• [Your task]:
All lines from the top of the records below through the line holding "from mathutils import Matrix, Vector", and only those, should be printed exactly, minus the pictures.

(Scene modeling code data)

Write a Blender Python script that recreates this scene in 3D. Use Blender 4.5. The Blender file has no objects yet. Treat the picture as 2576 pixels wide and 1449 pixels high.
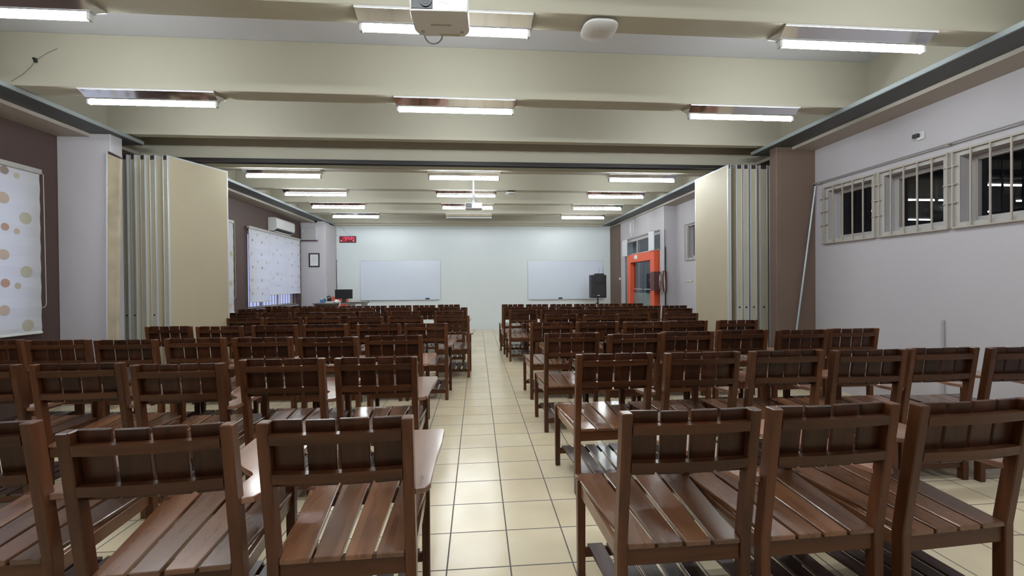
import bpy, bmesh, math, random
from mathutils import Matrix, Vector


TUBE_STRENGTH = 45.0
SKY = 0.5
EXPOSURE = 0.95
ROT = {('R3', 1): 0.09, ('R3', 0): -0.02, ('L1', 1): 0.06, ('L1', 0): 0.02, ('R1', 1): 0.03, ('R1', 2): 0.06, ('R1', 0): 0.0, ('L2', 3): 0.01, ('R2', 0): 0.02}
CHAIRS = {
    'L1': [(-1.804, 1.625), (-1.092, 1.517), (-0.494, 1.542)],
    'L2': [(-3.068, 2.863), (-2.466, 2.854), (-1.819, 2.758), (-1.254, 2.863), (-0.659, 2.845)],
    'L3': [(-4.407, 4.26), (-3.767, 4.175), (-3.14, 4.102), (-2.574, 4.136), (-1.968, 4.104), (-1.356, 4.019), (-0.78, 4.071)],
    'L4': [(-3.698, 5.458), (-3.057, 5.356), (-2.446, 5.395), (-1.857, 5.399), (-1.198, 5.317), (-0.631, 5.312)],
    'L5': [(-3.47, 6.72), (-2.905, 6.684), (-2.33, 6.679), (-1.679, 6.594), (-1.079, 6.543), (-0.385, 6.592)],
    'L6': [(-4.192, 8.043), (-3.593, 7.973), (-2.998, 7.925), (-2.432, 7.826), (-1.866, 7.914), (-1.3, 7.831), (-0.503, 7.713)],
    'L7': [(-4.7, 9.35), (-4.14, 9.53), (-3.58, 9.5), (-3.02, 9.4), (-2.46, 9.3), (-1.69, 9.2), (-1.04, 9.03), (-0.47, 9.03)],
    'L8': [(-4.705, 10.496), (-4.103, 10.423), (-3.518, 10.292), (-2.952, 10.308), (-2.386, 10.261), (-1.82, 10.314), (-1.254, 10.249), (-0.688, 10.436)],
    'R1': [(0.775, 1.508), (1.341, 1.514), (1.907, 1.501)],
    'R2': [(0.911, 2.791), (1.509, 2.771), (2.104, 2.767), (2.67, 2.722), (3.236, 2.735), (3.802, 2.698)],
    'R3': [(0.895, 4.02), (1.455, 3.87), (2.022, 3.984), (2.61, 4.035), (3.176, 3.957), (3.742, 3.99)],
    'R4': [(0.905, 5.201), (1.471, 5.176), (2.037, 5.093), (2.603, 5.141), (3.237, 5.109)],
    'R5': [(1.3, 6.56), (1.86, 6.36), (2.42, 6.5), (3.17, 6.43)],
    'R6': [(0.844, 7.855), (1.415, 7.833), (1.981, 7.703), (2.547, 7.691), (3.113, 7.725), (3.73, 7.697)],
    'R7': [(0.79, 8.7), (1.35, 8.73), (1.91, 8.67), (2.47, 8.6), (3.03, 8.61), (3.59, 8.76), (4.15, 8.73)],
    'R8': [(0.84, 10.153), (1.406, 10.043), (1.972, 9.984), (2.538, 9.951), (3.104, 9.915), (3.67, 9.919)],
}
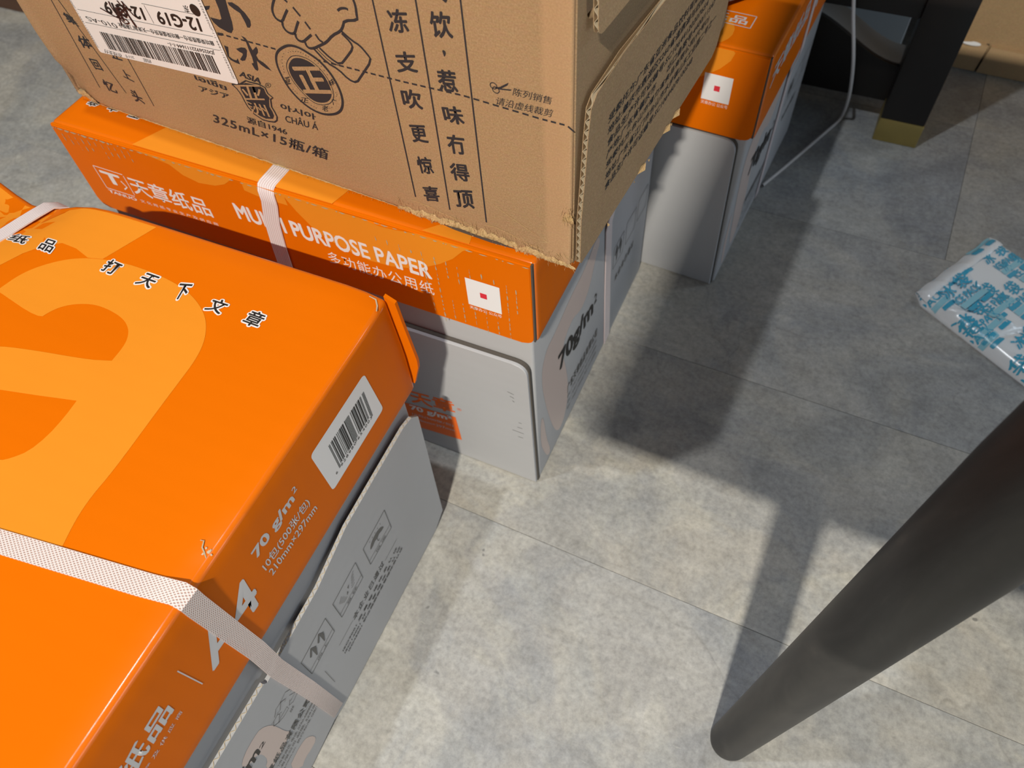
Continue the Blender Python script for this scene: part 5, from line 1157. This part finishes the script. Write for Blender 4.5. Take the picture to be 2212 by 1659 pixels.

• [Exercise result]:
Write a Blender Python script that recreates this scene in 3D. Use Blender 4.5. The Blender file has no objects yet. Treat the picture as 2576 pixels wide and 1449 pixels high.
import bpy, bmesh, math, random
from mathutils import Matrix, Vector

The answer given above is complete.